GOAL: Each line below must be set down exactly; omit any image you find.

[start]

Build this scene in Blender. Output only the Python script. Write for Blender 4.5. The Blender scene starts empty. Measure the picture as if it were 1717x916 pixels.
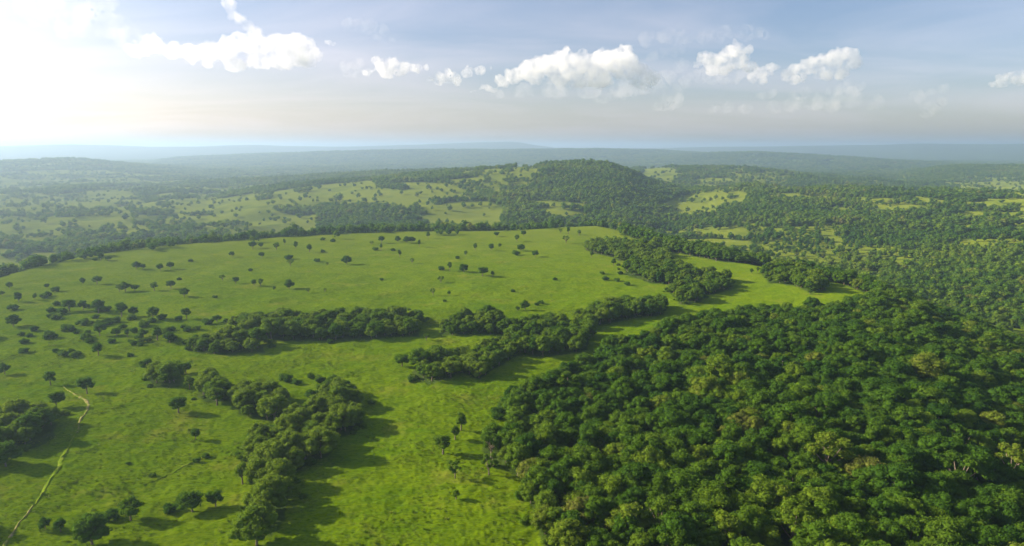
import bpy, bmesh, math, random
import numpy as np
from mathutils import Vector

random.seed(11)
RNG = np.random.default_rng(11)
scene = bpy.context.scene
COL = scene.collection
R = math.radians

# ------------------------------------------------------------------ camera numbers
F, CX, CY = 1160.0, 858.5, 458.0        # focal length and centre in photograph pixels
VH = 247.0                              # row of the true horizon
PITCH = math.atan((CY - VH) / F)
HC = 100.0                              # camera height over the meadow
SP, CP = math.sin(PITCH), math.cos(PITCH)
SUN_AZ, SUN_EL = R(-79.0), R(24.0)


def project(x, y, z):
    dz = z - HC
    cf = y * CP - dz * SP
    cu = y * SP + dz * CP
    ok = cf > 5.0
    c = np.where(ok, cf, 5.0)
    return np.where(ok, CX + F * x / c, -9999.0), np.where(ok, CY - F * cu / c, -9999.0), cf


def pix_dir(u, v):
    """azimuth and tangent of elevation of a pixel's ray"""
    a = (np.asarray(u, float) - CX) / F
    b = (CY - np.asarray(v, float)) / F
    x = a
    y = CP + b * SP
    z = -SP + b * CP
    return np.arctan2(x, y), z / np.hypot(x, y)


# ------------------------------------------------------------------ noise
def _hash(ix, iy, seed):
    h = (ix.astype(np.int64) * 374761393 + iy.astype(np.int64) * 668265263 + seed * 1442695041) & 0xFFFFFFFF
    h = ((h ^ (h >> 13)) * 1274126177) & 0xFFFFFFFF
    h = (h ^ (h >> 16)) & 0xFFFFFF
    return h.astype(np.float64) / float(0xFFFFFF)


def vnoise(x, y, seed=0):
    xi, yi = np.floor(x), np.floor(y)
    fx, fy = x - xi, y - yi
    fx = fx * fx * fx * (fx * (fx * 6 - 15) + 10)
    fy = fy * fy * fy * (fy * (fy * 6 - 15) + 10)
    a, b = _hash(xi, yi, seed), _hash(xi + 1, yi, seed)
    c, d = _hash(xi, yi + 1, seed), _hash(xi + 1, yi + 1, seed)
    return (a + (b - a) * fx) * (1 - fy) + (c + (d - c) * fx) * fy


def fbm(x, y, octaves=4, seed=0, gain=0.5):
    """about -1 .. 1"""
    s, amp, tot = 0.0, 1.0, 0.0
    for o in range(octaves):
        s = s + amp * (vnoise(x * 2 ** o + 17.3 * o, y * 2 ** o - 9.1 * o, seed + o) * 2 - 1)
        tot += amp
        amp *= gain
    return s / tot


def smooth(t):
    t = np.clip(t, 0, 1)
    return t * t * (3 - 2 * t)


# ------------------------------------------------------------------ terrain
CREST = [(-500, 500), (-200, 482), (0, 464), (60, 446), (150, 427), (250, 412), (400, 401), (500, 394), (600, 389),
         (680, 386.5), (760, 386), (850, 386), (930, 381), (1000, 378), (1060, 390), (1120, 411), (1200, 428),
         (1270, 444), (1330, 452), (1400, 466), (1450, 479), (1500, 492), (1560, 506), (1650, 528), (1717, 546), (2000, 600), (2400, 640)]
_caz, _cte = pix_dir([c[0] for c in CREST], [c[1] for c in CREST])
_cD = HC / -_cte


def ridge(pts, dist, wn, wf, tree=6.0):
    az, te = pix_dir([p[0] for p in pts], [p[1] for p in pts])
    z = HC + te * dist - tree
    return az, z, dist, wn, wf


RIDGES = [
    ridge([(120, 372), (250, 358), (350, 337), (430, 320), (520, 307), (600, 300), (640, 296), (700, 290), (760, 284), (850, 276.5),
           (900, 273), (940, 271.5), (990, 270.5), (1020, 272), (1050, 281), (1080, 294), (1110, 305), (1140, 316), (1180, 335), (1300, 372)], 2050, 620, 420, 8),
    ridge([(960, 300), (1040, 286), (1070, 282), (1110, 280), (1160, 278), (1200, 278), (1260, 281), (1330, 289), (1400, 297),
           (1450, 304), (1500, 309), (1560, 313), (1620, 318), (1800, 330)], 3200, 700, 600, 8),
    ridge([(1000, 372), (1060, 352), (1100, 338), (1150, 323), (1200, 315), (1260, 310.5), (1330, 311), (1400, 313), (1500, 315),
           (1600, 317), (1717, 318), (1900, 321), (2300, 330)], 1950, 800, 330, 8),
    ridge([(250, 330), (350, 314), (430, 302), (520, 295), (600, 290), (700, 286), (760, 284), (850, 283), (1000, 290)], 3000, 700, 600, 8),
    ridge([(1380, 312), (1440, 301), (1500, 292), (1560, 280), (1600, 276.5), (1660, 276), (1717, 277), (1900, 280), (2200, 300)], 4700, 800, 700, 8),
    ridge([(-300, 276), (-100, 272), (0, 270.5), (60, 268), (110, 266.5), (150, 268), (200, 273), (260, 279), (330, 284)], 5200, 900, 800, 6),
    ridge([(250, 270), (300, 264), (430, 259), (560, 254), (700, 251.5), (860, 250.5), (1000, 250.5), (1100, 252), (1200, 258)], 8200, 1500, 1200, 4),
    ridge([(1120, 263), (1180, 258), (1260, 255), (1330, 258), (1420, 264), (1500, 270)], 7000, 900, 800, 4),
    ridge([(-900, 246), (-300, 244), (0, 245.5), (60, 243.5), (120, 241.5), (180, 243.5), (250, 246), (330, 246), (380, 244), (430, 243),
           (480, 245), (560, 246), (640, 245), (690, 243), (740, 241), (800, 239), (850, 237.5), (870, 238.5), (900, 244), (930, 248),
           (1000, 249), (1100, 249), (1180, 246.5), (1300, 245.5), (1450, 243.5), (1540, 241), (1600, 241.5), (1660, 242), (1717, 241),
           (1900, 240), (2600, 244)], 15500, 3500, 3000, 0),
]
VALLEY = -52.0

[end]

RESULT FOR THIS TASK:
Build this scene in Blender. Output only the Python script. Write for Blender 4.5. The Blender scene starts empty. Measure the picture as if it were 1717x916 pixels.
import bpy, bmesh, math, random
import numpy as np
from mathutils import Vector

random.seed(11)
RNG = np.random.default_rng(11)
scene = bpy.context.scene
COL = scene.collection
R = math.radians

# ------------------------------------------------------------------ camera numbers
F, CX, CY = 1160.0, 858.5, 458.0        # focal length and centre in photograph pixels
VH = 247.0                              # row of the true horizon
PITCH = math.atan((CY - VH) / F)
HC = 100.0                              # camera height over the meadow
SP, CP = math.sin(PITCH), math.cos(PITCH)
SUN_AZ, SUN_EL = R(-79.0), R(24.0)


def project(x, y, z):
    dz = z - HC
    cf = y * CP - dz * SP
    cu = y * SP + dz * CP
    ok = cf > 5.0
    c = np.where(ok, cf, 5.0)
    return np.where(ok, CX + F * x / c, -9999.0), np.where(ok, CY - F * cu / c, -9999.0), cf


def pix_dir(u, v):
    """azimuth and tangent of elevation of a pixel's ray"""
    a = (np.asarray(u, float) - CX) / F
    b = (CY - np.asarray(v, float)) / F
    x = a
    y = CP + b * SP
    z = -SP + b * CP
    return np.arctan2(x, y), z / np.hypot(x, y)


# ------------------------------------------------------------------ noise
def _hash(ix, iy, seed):
    h = (ix.astype(np.int64) * 374761393 + iy.astype(np.int64) * 668265263 + seed * 1442695041) & 0xFFFFFFFF
    h = ((h ^ (h >> 13)) * 1274126177) & 0xFFFFFFFF
    h = (h ^ (h >> 16)) & 0xFFFFFF
    return h.astype(np.float64) / float(0xFFFFFF)


def vnoise(x, y, seed=0):
    xi, yi = np.floor(x), np.floor(y)
    fx, fy = x - xi, y - yi
    fx = fx * fx * fx * (fx * (fx * 6 - 15) + 10)
    fy = fy * fy * fy * (fy * (fy * 6 - 15) + 10)
    a, b = _hash(xi, yi, seed), _hash(xi + 1, yi, seed)
    c, d = _hash(xi, yi + 1, seed), _hash(xi + 1, yi + 1, seed)
    return (a + (b - a) * fx) * (1 - fy) + (c + (d - c) * fx) * fy


def fbm(x, y, octaves=4, seed=0, gain=0.5):
    """about -1 .. 1"""
    s, amp, tot = 0.0, 1.0, 0.0
    for o in range(octaves):
        s = s + amp * (vnoise(x * 2 ** o + 17.3 * o, y * 2 ** o - 9.1 * o, seed + o) * 2 - 1)
        tot += amp
        amp *= gain
    return s / tot


def smooth(t):
    t = np.clip(t, 0, 1)
    return t * t * (3 - 2 * t)


# ------------------------------------------------------------------ terrain
CREST = [(-500, 500), (-200, 482), (0, 464), (60, 446), (150, 427), (250, 412), (400, 401), (500, 394), (600, 389),
         (680, 386.5), (760, 386), (850, 386), (930, 381), (1000, 378), (1060, 390), (1120, 411), (1200, 428),
         (1270, 444), (1330, 452), (1400, 466), (1450, 479), (1500, 492), (1560, 506), (1650, 528), (1717, 546), (2000, 600), (2400, 640)]
_caz, _cte = pix_dir([c[0] for c in CREST], [c[1] for c in CREST])
_cD = HC / -_cte


def ridge(pts, dist, wn, wf, tree=6.0):
    az, te = pix_dir([p[0] for p in pts], [p[1] for p in pts])
    z = HC + te * dist - tree
    return az, z, dist, wn, wf


RIDGES = [
    ridge([(120, 372), (250, 358), (350, 337), (430, 320), (520, 307), (600, 300), (640, 296), (700, 290), (760, 284), (850, 276.5),
           (900, 273), (940, 271.5), (990, 270.5), (1020, 272), (1050, 281), (1080, 294), (1110, 305), (1140, 316), (1180, 335), (1300, 372)], 2050, 620, 420, 8),
    ridge([(960, 300), (1040, 286), (1070, 282), (1110, 280), (1160, 278), (1200, 278), (1260, 281), (1330, 289), (1400, 297),
           (1450, 304), (1500, 309), (1560, 313), (1620, 318), (1800, 330)], 3200, 700, 600, 8),
    ridge([(1000, 372), (1060, 352), (1100, 338), (1150, 323), (1200, 315), (1260, 310.5), (1330, 311), (1400, 313), (1500, 315),
           (1600, 317), (1717, 318), (1900, 321), (2300, 330)], 1950, 800, 330, 8),
    ridge([(250, 330), (350, 314), (430, 302), (520, 295), (600, 290), (700, 286), (760, 284), (850, 283), (1000, 290)], 3000, 700, 600, 8),
    ridge([(1380, 312), (1440, 301), (1500, 292), (1560, 280), (1600, 276.5), (1660, 276), (1717, 277), (1900, 280), (2200, 300)], 4700, 800, 700, 8),
    ridge([(-300, 276), (-100, 272), (0, 270.5), (60, 268), (110, 266.5), (150, 268), (200, 273), (260, 279), (330, 284)], 5200, 900, 800, 6),
    ridge([(250, 270), (300, 264), (430, 259), (560, 254), (700, 251.5), (860, 250.5), (1000, 250.5), (1100, 252), (1200, 258)], 8200, 1500, 1200, 4),
    ridge([(1120, 263), (1180, 258), (1260, 255), (1330, 258), (1420, 264), (1500, 270)], 7000, 900, 800, 4),
    ridge([(-900, 246), (-300, 244), (0, 245.5), (60, 243.5), (120, 241.5), (180, 243.5), (250, 246), (330, 246), (380, 244), (430, 243),
           (480, 245), (560, 246), (640, 245), (690, 243), (740, 241), (800, 239), (850, 237.5), (870, 238.5), (900, 244), (930, 248),
           (1000, 249), (1100, 249), (1180, 246.5), (1300, 245.5), (1450, 243.5), (1540, 241), (1600, 241.5), (1660, 242), (1717, 241),
           (1900, 240), (2600, 244)], 15500, 3500, 3000, 0),
]
VALLEY = -52.0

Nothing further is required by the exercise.